Escena de El Cairo
El Egipto exótico de los orientalistas.
Completamente virgen de África y de Islam, y después de un tiempo en Venecia, Majorelle arriba a El Cairo en 1912. Allí, en el otro lado del Mediterráneo el sol, que brilla con una intensidad desconocida y la algarabía frenética del universo musulmán, trastocan al francés. Su orientalismo peculiar comienza.
Excitado, se lanza a retratar Egipto, con el entusiasmo de los peregrinos-pintores de la generación previa que habían recorrido Italia. No obstante, Jacques no se focaliza en la grandeza arquitectónica de la dinastía tuluní, tampoco imagina interiores áulicos con fuentes de mármol labradas. Nada hablará en su obra del «esplendor oriental» que recitara su compatriota Baudelaire.
Lo suyo es el arrabal y lo que allí habita, que plasma con ánimo de pintor costumbrista.

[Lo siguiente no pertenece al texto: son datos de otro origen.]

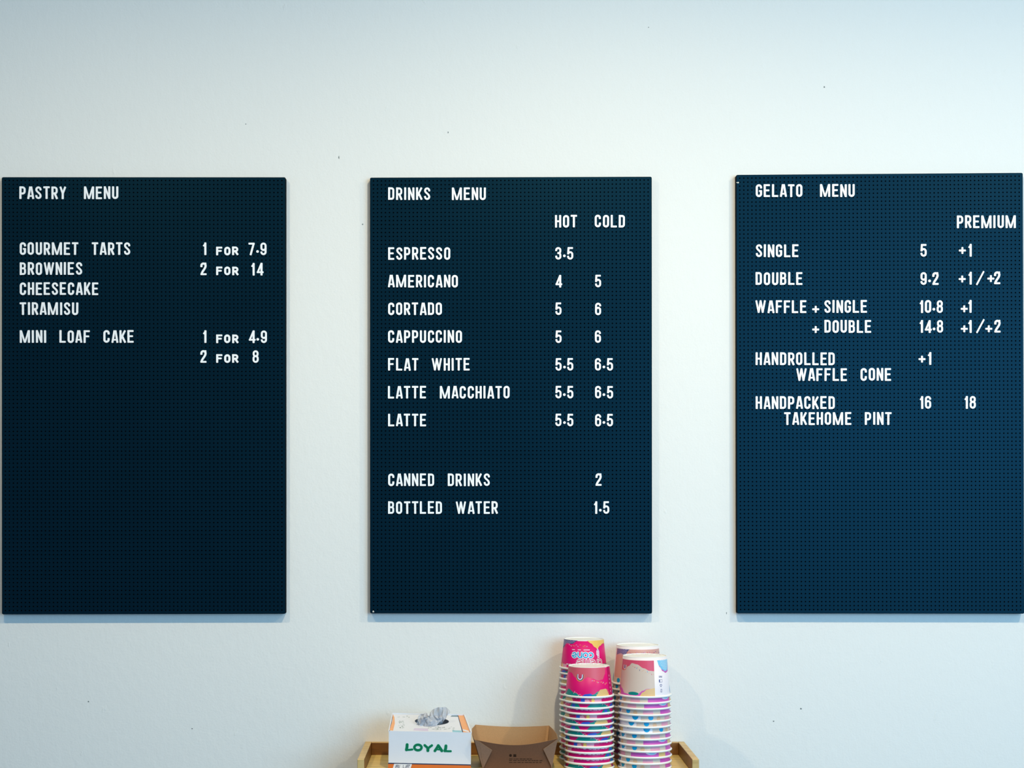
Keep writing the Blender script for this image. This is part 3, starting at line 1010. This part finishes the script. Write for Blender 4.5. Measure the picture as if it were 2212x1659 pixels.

Nos encontramos en Marg —un villorrio de aspecto bíblio-coránico rodeado de palmeras— donde enamorado de su autenticidad Jacques pintará recurrentemente. En torno a la tumba de un maestro/a sufí, grupos diversos de gentes se dedican al asueto cerca del crepúsculo. La diagonal que separa la penumbra del claro parece segregar también por género, indicando ámbitos bien diferenciados, donde los varones descansan en luz.
Un grupo piramidal en la sombra centra la imagen: son tres figuras femeninas en distintos grados de modestia. Las dos veladas se muestran tímidas, esquivando nuestra mirada, solamente la tercera —la gitana fugada de un lienzo de Romero de Torres— entre aburrida y melancólica se nos descubre, mostrándonos debajo de un estampado floral, la mujer de piel qué es. Junto al trio, un cántaro de agua: atributo femenino de la tarea doméstica.
La paleta es breve, de colores colores sucios y apagados, en la que destaca la fuerza del amarillo, color que será fetiche en la etapa egipcia de Jacques Majorelle.